Graph 3 (trelliscope)

Statement: I wanted to investigate the relationship between final exam scores and total score in the course. To do this, I found a data set on kaggle that included these variables. The trelliscope graph I created can be used to analyze the relationship between these two variables across different departments. The display makes it easy to compare patterns and strengths of relationships.

student <- read.csv("Students_Performance.csv")

## Graph 
  ggplot(student, aes( x = Final_Score, y = Total_Score )) +
  geom_point(alpha = 0.5, color = "navyblue") +
    labs(x = "Final Score",
         y = "Total Score") +
  
  facet_trelliscope(~ Department,
                    name = "Final Score vs. Total Score",
                    desc = "Faceted by Deparment",
                    nrow = 2, ncol = 3,
                    scales = c("same", "same"),
                    self_contained = TRUE,
                    path = "."
                    )

## using data from the first layer

When attempting to compare the relationship between Final Exam Score in the class to Total Overall Score in the Class, I decided it would be best to look into specific departments within the school. For this reason, I faceted on the Department variable. As a result, the trelliscope graph contains 4 scatterplots. For each individual plot, we can see that the relationship between Final Score (grade on exam) and Total Score (grade in course) have a somewhat strong positive correlation. Students who perform better on the final exam will perform better in the class overall. In the end, the positive correlation did not surprise me. However, I did found it interesting to see that this was the case for all departments. This visualization was beneficial in displaying the relationship between the two selected variables.

Graph 4 (plotly)

Statement: For my plotly graph, I used a data set from kaggle that contained information about prices of fruits and vegetables. My goal for the graph was to identify trends between farm price and New York Retail Price over the years 1999 to 2019. I hypothesized that prices would be significantly higher for New York Retail and was hoping to highlight this fact through my visualization. The animation in this graph makes it possible to see how the relationship shifts over time.

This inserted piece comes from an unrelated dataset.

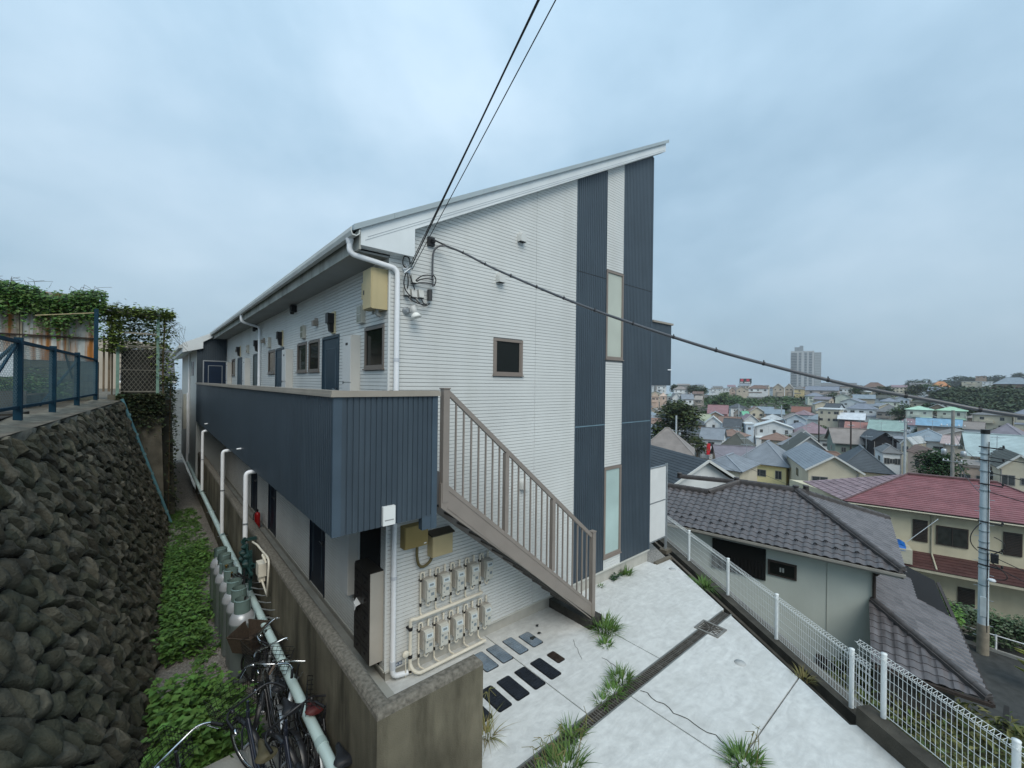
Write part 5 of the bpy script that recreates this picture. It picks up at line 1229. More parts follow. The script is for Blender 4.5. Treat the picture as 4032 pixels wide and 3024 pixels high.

food <- read.csv("fruit.csv")

food$date <- as.Date(food$date, format = "%Y-%m-%d")
food$year <- as.numeric(format(food$date, "%Y"))

p_anim <- food %>% 
  plot_ly(x = ~farmprice, y = ~newyorkretail, hoverinfo = "text", text = ~ paste("Farm Price: ", farmprice,
                                                                                 "<br> New York Retail Price: ", newyorkretail)) %>% 
  add_markers(frame = ~year, 
              marker = list(opacity = 0.6))

p_anim %>% 
  animation_opts(frame = 3000,
                 transition = 500) %>%
  animation_slider(hide = FALSE, currentvalue = list(prefix = NULL, font = list( size = 25, color = "gray6"))) %>%
  layout(legend = list(title = list(text = "Category")), 
        xaxis = list(title = "Farm Price (USD)", nticks = 15), # change x-axis labels
         yaxis = list(title = "New York Retail Price (USD)", nticks =15), # change y-axis labels
         title = "Farm Price vs. New York Retail Price")

This visualization is comparing Farm Price, in USD, to New York Retail Price, in USD. This animated graph was the ideal visual to use because it allows us to analyze the relationship over a period of time. We can see that for the majority of years there is a clear positive correlation between the two variables. This means that as Farm Price increases, New York Retail Price also increases. I expected this to happen when setting out to create this graph. Another point worth noting is that the values on the y-axis are greater overall than the values on the x-axis. This shows that the New York Retail Price is always greater than the Farm Price. When watching the animated graph over the course of the years we can see that the data points shift to the right, indictating that the product is becomings more expensive over time. This can be explained by inflation and the fact that a dollar today is not worth as much as a dollar 30 years ago. On the whole, this visualization allowed me to analyze the relationship of the variables in an easy to read manner.